The information given is a bit downstream of the startpoint, I note: I would also be interested in knowing what the rate of <1yr startups is. Are we dealing with a comparable rate of initial startups and an increased failure rate? Or are people not even sticking their toe in the water any more?
Jan
When I first went into business in the 60s, I did so on a wing and a prayer. My total assets were just enough to get started and a few thousand for money to feed the family. My biggest asset was me. I couldn't begin to do that today. I was located in a strip center in which the office supply store, the restaurant, and a barber shop were all started on a shoestring like me. They all became successful. I remember being angry over the fact that I had to pay for an occupancy permit ($100.). Ha! I'll bet anyone today would settle for that in a heartbeat.
We have a recommendation Government: Get out of the way!
BTW, I bet the graph on successful startups has a different shape.
Of course, the reality is that getting in on the ground floor often leaves you on the ground floor. I have a 1979 issue of Byte magazine, containing ads for all of the dominant companies in the then new microcomputer industry. Some, at the time well known companies had two page spreads. All of those companies are now gone, the only recognizable company is one that had a quarter page ad promoting the memory board they were selling - Microsoft.

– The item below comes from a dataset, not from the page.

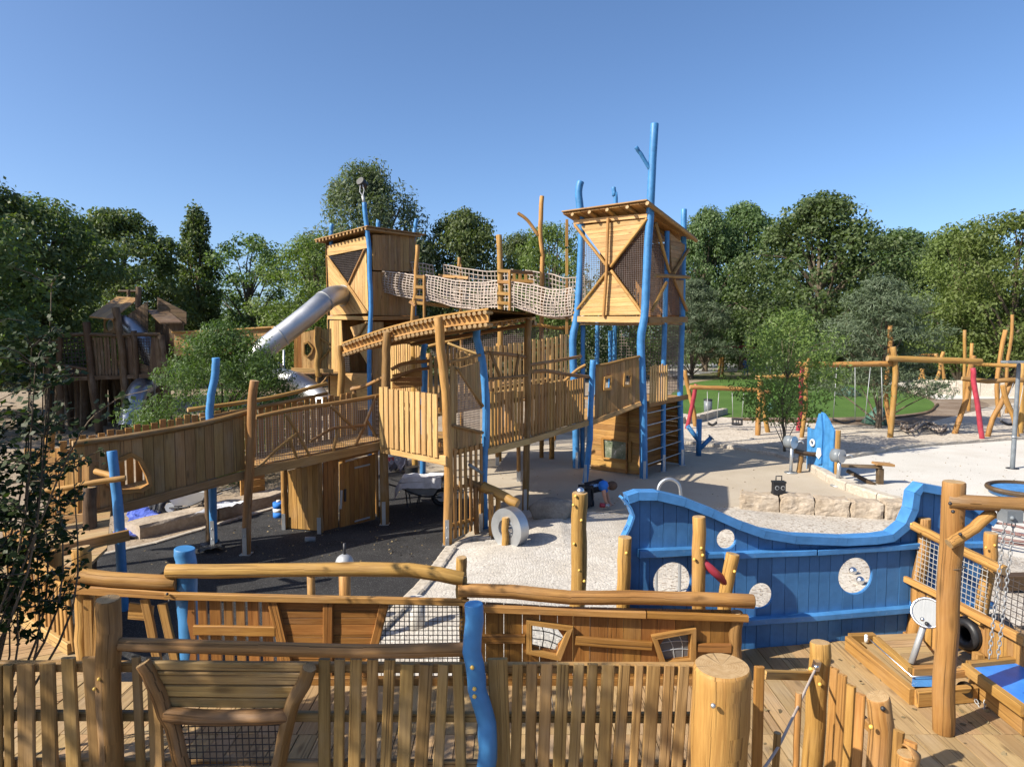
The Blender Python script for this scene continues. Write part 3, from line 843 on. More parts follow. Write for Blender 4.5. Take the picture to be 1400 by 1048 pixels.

When the investors learned that a company losing millions of dollars a year on the internet but growing was not a sure thing, they became disillusioned -- and rightly so, many of those "high fliers" never made a buck. And so we have the dot com crash.
In the years since 2000 it's been harder to sell investors on your latest internet idea -- and the obvious ones were taken in the first few years. There is still, of course, the opportunity
to have the next great idea, but selling it is harder. Investors expect you to MAKE money.
And, of course Sarbanes Oxley certainly hasn't helped.